Ze kozen 25 positieve woorden zoals ‘creatief’, ‘bemoedigend’, ‘enorm’ en ‘veelbelovend’ en 25 negatieve woorden zoals ‘teleurstellend’, ‘onmogelijk’, ‘inadequaat’ en ‘onvoldoende’ en normaliseerden hun frequentie van voorkomen op basis van het totaal aantal abstracts. Daarna werd gekeken in hoeverre het bezigen van dit soort woorden in de loop der tijd veranderde.
De frequentie van positieve woorden in de periode 1974-1980 bedroeg slechts 2%. In 2014 was hun frequentie opgelopen naar 17,5%. Er was dus een relatieve gebruiksstijging van 880%. Al de 25 gekozen woorden droegen bij aan toename, in het bijzonder de woorden ‘robuust’, ‘nieuw’, ‘innovatief’ en ‘zonder precedent’, waarvan de relatieve frequentie met wel 15.000% toenam.

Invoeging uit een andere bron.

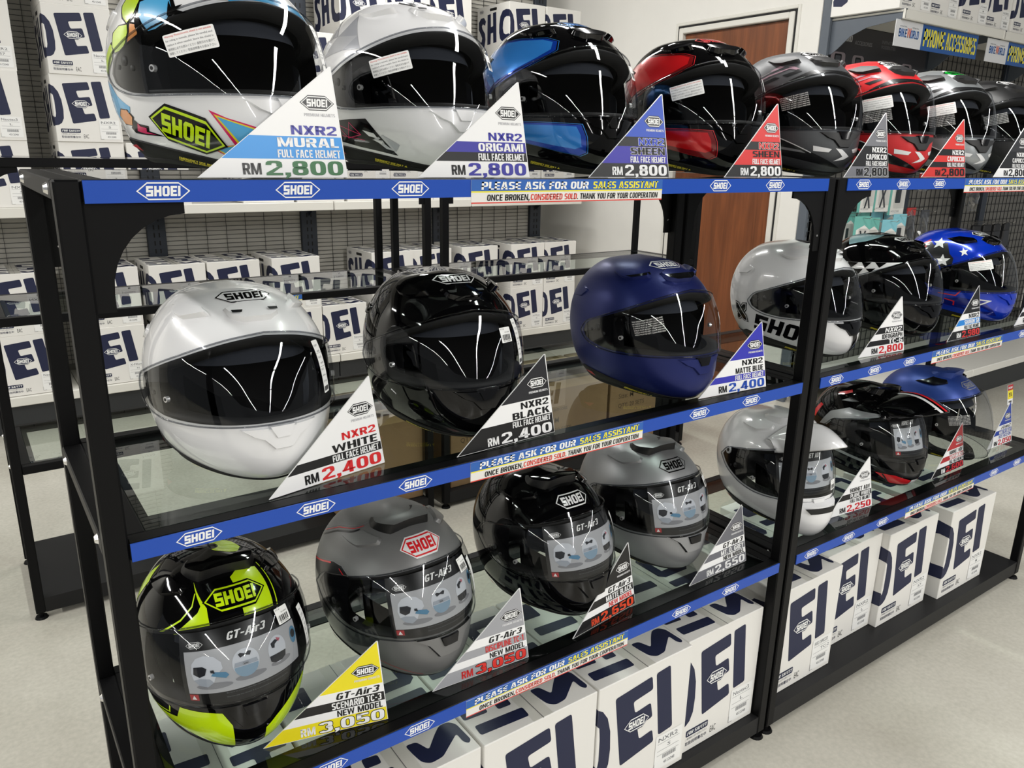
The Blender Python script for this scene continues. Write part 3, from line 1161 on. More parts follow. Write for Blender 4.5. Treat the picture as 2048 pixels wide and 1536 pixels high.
def S(th, s):
    """point of the outer shell: th degrees round from the nose, s from base rim to crown"""
    a = np.radians(np.asarray(th, float))
    a, s = np.broadcast_arrays(a, np.asarray(s, float))
    FY, FZ, SW, SZ, BY, BZ, NF = _all(s)
    c, sn = np.cos(a), np.sin(a)
    n = np.where(c > 0, NF, 2.15)
    cx = np.sign(sn) * np.abs(sn) ** (2 / n)
    cc = np.abs(c) ** (2 / n)
    yc = .02 * np.clip((s - .7) / .3, 0, 1) ** 1.5
    y = np.where(c > 0, yc - (FY + yc) * cc, yc + (BY - yc) * cc)
    x = SW * cx
    z = SZ + np.where(c > 0, FZ - SZ, BZ - SZ) * c * c
    return np.stack([x, y, z], -1)


def SN(th, s):
    th = np.asarray(th, float)
    s = np.clip(np.asarray(s, float), .004, .985)
    e = 1.2
    du = S(th + e, s) - S(th - e, s)
    dv = S(th, s + .012) - S(th, s - .012)
    n = np.cross(du, dv)
    return n / np.maximum(np.linalg.norm(n, axis=-1, keepdims=True), 1e-12)


def SO(th, s, off):
    th, s = np.broadcast_arrays(np.asarray(th, float), np.asarray(s, float))
    return S(th, s) + SN(th, s) * np.asarray(off)[..., None] if np.ndim(off) else S(th, s) + SN(th, s) * off


# eye-port outlines: (angle, s) tables measured on the helmets
PORT = {
    'nxr': dict(tip=99.5, top=[(0, .665), (25, .648), (51, .613), (71, .572), (88, .52), (95, .488), (98.5, .455), (99.5, .43)],
                bot=[(0, .350), (40, .350), (75, .352), (88, .366), (95, .388), (98.5, .410), (99.5, .43)]),
    'gt': dict(tip=105., top=[(0, .668), (35, .662), (67, .645), (90, .605), (100, .565), (105, .50)],
               bot=[(0, .360), (40, .362), (70, .368), (84, .392), (97, .445), (105, .50)]),
    'jet': dict(tip=104., top=[(0, .665), (35, .655), (67, .632), (90, .585), (99, .54), (104, .46)],
                bot=[(0, .05), (50, .05), (66, .10), (80, .22), (95, .36), (104, .46)]),
    'adv': dict(tip=105., top=[(0, .668), (35, .66), (67, .64), (90, .60), (100, .56), (105, .50)],
                bot=[(0, .330), (40, .330), (70, .345), (84, .38), (97, .44), (105, .50)]),
}
RIM = [(0, .062), (25, .066), (48, .085), (75, .115), (100, .150), (108, .155), (116, .125), (135, .10), (180, .09)]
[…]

De frequentie van negatieve woorden nam in genoemde periode eveneens toe van 1,3 naar 3,2%, een relatieve toename van 257%.

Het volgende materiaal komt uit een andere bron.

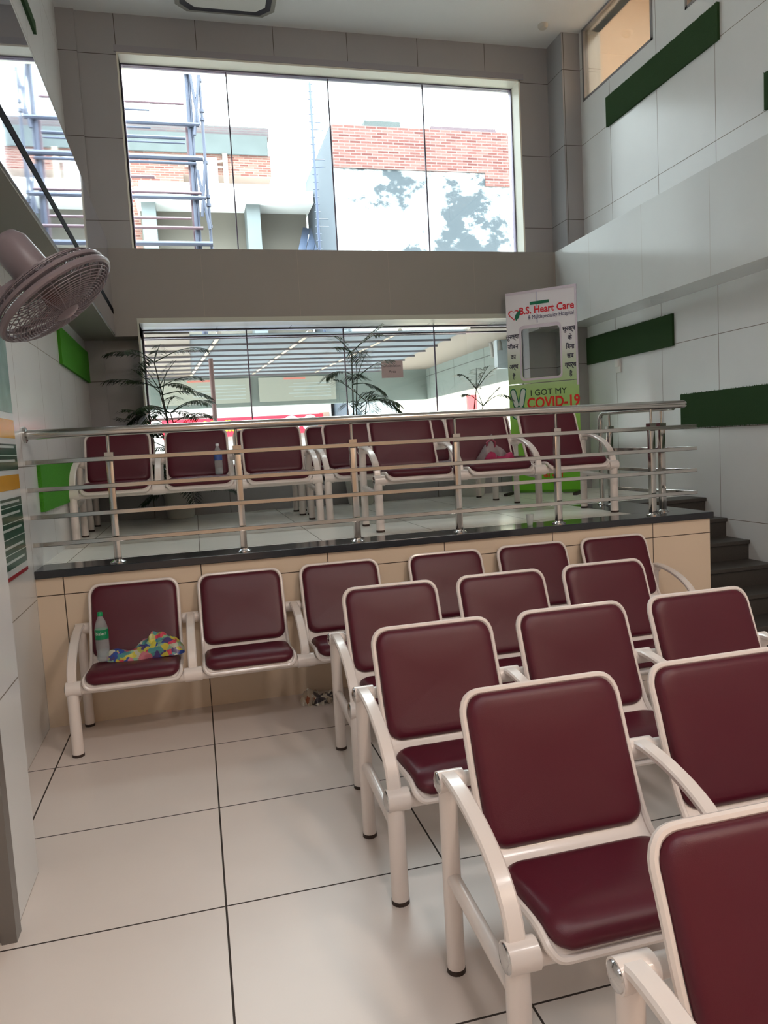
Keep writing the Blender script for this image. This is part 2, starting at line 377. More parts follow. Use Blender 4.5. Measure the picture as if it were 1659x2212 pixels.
# ------------------------------------------------------------------ turf panels
def turf(loc0, loc1, label, m, frame=False):
    x0, y0, z0 = loc0; x1, y1, z1 = loc1
    mb = MB(); mb.box(x0, x1, y0, y1, z0, z1)
    # fuzzy edge tufts along the outline facing the room
    xi = x1 if x0 < 1 else x0
    for k in range(int((y1-y0)*160)):
        y = random.uniform(y0, y1); z = random.choice((z0, z1)); s = 1 if z == z1 else -1
        mb.quad((xi, y, z), (xi, y+0.006, z), (xi, y+0.004+random.uniform(-.004, .004), z+s*random.uniform(.004, .012)))
    o = mb.build('turf_panel', m, smooth=False, normals=False); return tag(o, label, 'artificial grass panel', 'green turf strips on the walls')
turf((XL, 5.95, 2.215), (XL+0.022, 7.49, 2.49), 'bright green turf strip high on the left wall, under the left beam', M_turf)
turf((XL, 4.76, 1.205), (XL+0.022, 6.02, 1.485), 'bright green turf strip low on the left wall behind the railing end', M_turf)
turf((XR-0.022, 5.72, 2.205), (XR, 7.17, 2.48), 'dark green turf strip on the right wall beside the standing banner', M_turfd)
turf((XR-0.024, 2.5, 1.487), (XR-0.002, 5.62, 1.775), 'dark green turf strip on the right wall above the stairs', M_turfd)
turf((XR-0.022, 5.10, 4.42), (XR, 6.68, 4.69), 'dark green turf strip high on the right wall, under the lit clerestory window', M_turfd)
turf((XR-0.022, 2.9, 3.70), (XR, 4.63, 3.95), 'dark green turf strip at the right picture edge, just above the right beam', M_turfd)
turf((XL, 4.6, 4.63), (XL+0.022, 6.17, 4.71), 'dark green turf strip high on the left wall, above the glass cladding', M_turfd)

sw = empty('wall_socket', (XR, 6.60, 2.13), 'small white wall socket under the turf strip beside the banner', 'socket')
MB().box(-0.012, 0, -0.045, 0.045, -0.065, 0.065, 0.003).build('cover_plate', mat('white_plastic', (232, 232, 228), 0.4), sw)
MB().box(-0.03, -0.012, -0.03, 0.03, -0.01, 0.06, 0.003).build('plug', mat('white_plastic', (232, 232, 228), 0.4), sw)

# ------------------------------------------------------------------ seating
PROF = [(0.030, 0.790), (0.012, 0.740), (-0.008, 0.690), (-0.030, 0.630), (-0.052, 0.570), (-0.078, 0.510), (-0.105, 0.455), (-0.130, 0.415),
        (-0.158, 0.390), (-0.200, 0.380), (-0.260, 0.383), (-0.330, 0.390), (-0.400, 0.396), (-0.450, 0.392), (-0.478, 0.372), (-0.486, 0.350)]
def arc_param(P):
    L = [0]
    for a, b in zip(P[:-1], P[1:]): L.append(L[-1]+math.hypot(b[0]-a[0], b[1]-a[1]))
    return L
AL = arc_param(PROF); ST = AL[-1]
def prof(s):
    s = max(0, min(ST-1e-6, s))
    for i in range(len(AL)-1):
        if AL[i+1] >= s: break
    def cr(i0):
        p0, p1, p2, p3 = PROF[max(i0-1, 0)], PROF[i0], PROF[i0+1], PROF[min(i0+2, len(PROF)-1)]
        t = (s-AL[i0])/(AL[i0+1]-AL[i0])
        return [0.5*((2*b)+(-a+c)*t+(2*a-5*b+4*c-d)*t*t+(-a+3*b-3*c+d)*t**3) for a, b, c, d in zip(p0, p1, p2, p3)]
    return Vector(cr(i))
def pt(x, s, h=0.0):
    """point on the shell: x across, s down the profile from the top, h out of the sitting side"""
    p = prof(s); t = prof(min(s+0.004, ST-1e-5)) - prof(max(s-0.004, 0)); t.normalize()
    n = Vector((t.y, -t.x))                    # towards the sitter
    if n.x > 0 and n.y < 0: n = -n
    if n.dot(Vector((-1, 1))) < 0: n = -n
    q = p + n*h; return Vector((x, q[0], q[1]))
HW = 0.238
def halfw(s):
    r = 0.06
    if s < r: return HW - (r - math.sqrt(max(0, r*r-(r-s)**2)))
    r = 0.045
    if s > ST-r: return HW - (r - math.sqrt(max(0, r*r-(s-(ST-r))**2)))
    return HW
def pad_mesh(s0, s1, hw, H, rc, slope=0.0):
    mb = MB(); sc_, sh = (s0+s1)/2, (s1-s0)/2
    base = rr_loop(-hw, hw, -sh, sh, rc, 7)
    rings = []
    seq = [(1.0, 0.002), (1.0, H*0.35), (0.985, H*0.6), (0.955, H*0.82), (0.90, H*0.95), (0.8, H*1.0), (0.6, H*1.06), (0.4, H*1.09), (0.2, H*1.1)]
    for k, h in seq:
        ring = []
        for x, y in base:
            ix = x*k if k < 0.9 else x-(1-k)*hw*(1 if x > 0 else -1)*min(1, abs(x)/(hw*0.6))
            iy = y*k if k < 0.9 else y-(1-k)*hw*(1 if y > 0 else -1)*min(1, abs(y)/(sh*0.6))
            ring.append(mb.bm.verts.new(pt(ix, sc_+iy, h)))
        rings.append(ring)
    n = len(base)
    for A, B in zip(rings[:-1], rings[1:]):
        for k in range(n): mb.bm.faces.new((A[k], A[(k+1) % n], B[(k+1) % n], B[k]))
    c = mb.bm.verts.new(pt(0, sc_, H*1.1))
    for k in range(n): mb.bm.faces.new((rings[-1][k], rings[-1][(k+1) % n], c))
    mb.bm.faces.new(list(reversed(rings[0])))
    return mb
SC = [0.2975, 0.8925, 1.4875]; AX = [0.0, 0.595, 1.19, 1.785]; DP = 0.44
def make_bench():
    root = empty('waiting_bench', (0, 0, 0), 'x', 'bench', 'three-seat maroon waiting benches with cream metal frames')
    sheet = MB(); S = [0.0, 0.004, 0.012, 0.025, 0.04, 0.06]+[0.06+(ST-0.105)*k/30 for k in range(1, 31)]+[ST-0.03, ST-0.015, ST-0.005, ST-0.0005]
    F, B = [], []
    for s in S:
        w_ = max(halfw(s), 0.01)
        F.append([sheet.bm.verts.new(pt(w_*u, s, 0.0)) for u in (-1, -0.5, 0, 0.5, 1)]); B.append([sheet.bm.verts.new(pt(w_*u, s, -0.005)) for u in (-1, -0.5, 0, 0.5, 1)])
    for i in range(len(S)-1):
        for k in range(4):
            sheet.bm.faces.new((F[i][k], F[i][k+1], F[i+1][k+1], F[i+1][k])); sheet.bm.faces.new((B[i][k+1], B[i][k], B[i+1][k], B[i+1][k+1]))
        sheet.bm.faces.new((F[i][0], F[i+1][0], B[i+1][0], B[i][0])); sheet.bm.faces.new((F[i+1][4], F[i][4], B[i][4], B[i+1][4]))
    seat0 = sheet.build('seat_shell', M_paint, root)
    loop = []
    for cx, cs, a0, r in ((HW-0.06, 0.06, -90, 0.06), (HW-0.045, ST-0.045, 0, 0.045), (-HW+0.045, ST-0.045, 90, 0.045), (-HW+0.06, 0.06, 180, 0.06)):
        for k in range(7):
            a = math.radians(a0+90*k/6); loop.append((cx+r*math.cos(a), cs+r*math.sin(a)))
    pts = []
    for (x0, s0), (x1, s1) in zip(loop, loop[1:]+loop[:1]):
        n = max(1, int(math.hypot(x1-x0, s1-s0)/0.03))
        for k in range(n): t = k/n; pts.append(pt(x0+(x1-x0)*t, s0+(s1-s0)*t, 0.0))
    MB().tube(pts, 0.0105, 8, closed=True).build('rim', M_paint, seat0)
    pad_mesh(0.010, 0.412, 0.230, 0.030, 0.055).build('back_cushion', M_red, seat0)
    pad_mesh(0.468, ST-0.018, 0.230, 0.036, 0.050).build('seat_cushion', M_red, seat0)
    for xx in (-0.12, 0.08):
        MB().box(xx, xx+0.04, -0.05, 0.0, 0.54, 0.58).build('bracket', M_paint, seat0); MB().box(xx, xx+0.04, -DP-0.02, -DP+0.02, 0.36, 0.39).build('bracket', M_paint, seat0)
    seat0.location.x = SC[0]
    for x in SC[1:]: c = copy_tree(seat0, root); c.location.x = x
    MB().tube([(0, 0, 0.56), (AX[-1], 0, 0.56)], 0.022, 14).build('rear_beam', M_paint, root)
    MB().tube([(0, -DP, 0.345), (AX[-1], -DP, 0.345)], 0.027, 14).build('front_beam', M_paint, root)
    # armrest : flat arched band between two sleeves
    def mk_arm(xa, xb, x):
        arm = MB(); arm.tube([(xa, 0, 0.56), (xb, 0, 0.56)], 0.031, 18); arm.tube([(xa, -DP, 0.35), (xb, -DP, 0.35)], 0.037, 18)
        arm.tube(P, 0.02, flat=(0.046, 0.022), up=(0, 0, 1)); a = arm.build('armrest', M_paint, root); a.location.x = x; return a
    P = [(0, -0.012, 0.578)]
    for k in range(15):
        t = PI/2*k/14; P.append((0, -0.04-(DP-0.045)*math.sin(t)**1.15, 0.365+0.217*math.cos(t)**0.9))
    mk_arm(-0.028, 0.045, AX[0]); a0 = mk_arm(-0.045, 0.045, AX[1]); c = a0.copy(); COL.objects.link(c); c.parent = root; c.location.x = AX[2]
    mk_arm(-0.045, 0.028, AX[3])
    def mk_leg(y, h, r):
        lg = MB().tube([(0, y, 0.012), (0, y, h)], r, 16).build('leg', M_paint, root)
        MB().tube([(0, y, 0), (0, y, 0.014)], r+0.001, 16).build('foot_pad', M_foot, lg); return lg
    for y, h, r in ((0, 0.56, 0.026), (-DP, 0.35, 0.029)):
        lg = mk_leg(y, h, r); c = copy_tree(lg, root); c.location.x = AX[-1]
    s0 = MB().tube([(0, 0, 0.285), (0, -DP, 0.255)], 0.020, 12).build('side_rail', M_paint, root)
    c = s0.copy(); COL.objects.link(c); c.parent = root; c.location.x = AX[-1]
    for x, sg in ((-0.028, -1), (AX[-1]+0.028, 1)):
        for y, z, r in ((0, 0.56, 0.027), (-DP, 0.35, 0.033)):
            MB().lathe([(r, 0), (r*0.95, 0.003), (r*0.6, 0.007), (0, 0.008)], (x, y, z), 18, axis=(sg, 0, 0)).build('end_cap', M_chrome, root)
    return root
bench0 = make_bench()
BENCH = [
 (-0.685, 4.385, 0, 'maroon bench against the platform wall, holding the green-capped bottle and bright bag'),
 (1.185, 4.385, 0, 'maroon bench against the platform wall, next to the stairs'),
 (0.60, 3.53, 0, 'maroon bench directly in front of the benches along the platform wall'),
 (0.545, 2.68, 0, 'maroon bench in the lower hall, middle one of the five rows'),
 (0.61, 1.885, 0, 'maroon bench second nearest the viewer, with its left seat fully in view'),
 (0.665, 1.08, 0, 'maroon bench nearest the viewer, cut off at the lower right corner'),
 (-0.865, 6.15, ZP, 'maroon bench on the platform at the left, holding a blue-labelled bottle'),
 (0.995, 6.15, ZP, 'maroon bench on the platform partly hidden behind the bench with the handbag'),
 (-0.88, 7.04, ZP, 'maroon bench in the rear platform row on the left, by the leaning palm'),
 (0.98, 7.04, ZP, 'maroon bench in the rear platform row on the right, by the tall palm'),
 (1.19, 5.31, ZP, 'maroon bench on the platform nearest the railing, with a handbag on it'),
]
for i, (x, y, z, lab) in enumerate(BENCH):
    b = bench0 if i == 0 else copy_tree(bench0)
    b.location = (x, y, z); b['label'] = lab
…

In hun beschouwing achten de auteurs het mogelijk dat wetenschappers in de loop der tijd een optimistischere schrijfwijze hebben ontwikkeld. Aannemelijker is echter dat wetenschappers hun resultaten en de implicaties daarvan zijn gaan overdrijven om de kans op publicatie groter te maken. Het veelvuldig gebruik van positieve bewoordingen is waarschijnlijk gerelateerd aan de positive outcome bias, die momenteel aanwezig is in de wetenschappelijke literatuur. De onderzoekers bepleiten een nieuwe academische cultuur, waarin kwaliteit meer beloond wordt dan kwantiteit en onderzoekers gestimuleerd worden genuanceerd en objectief te blijven. We blijven immers behoefte houden aan briljante, unieke, innovatieve, creatieve en excellente wetenschappers.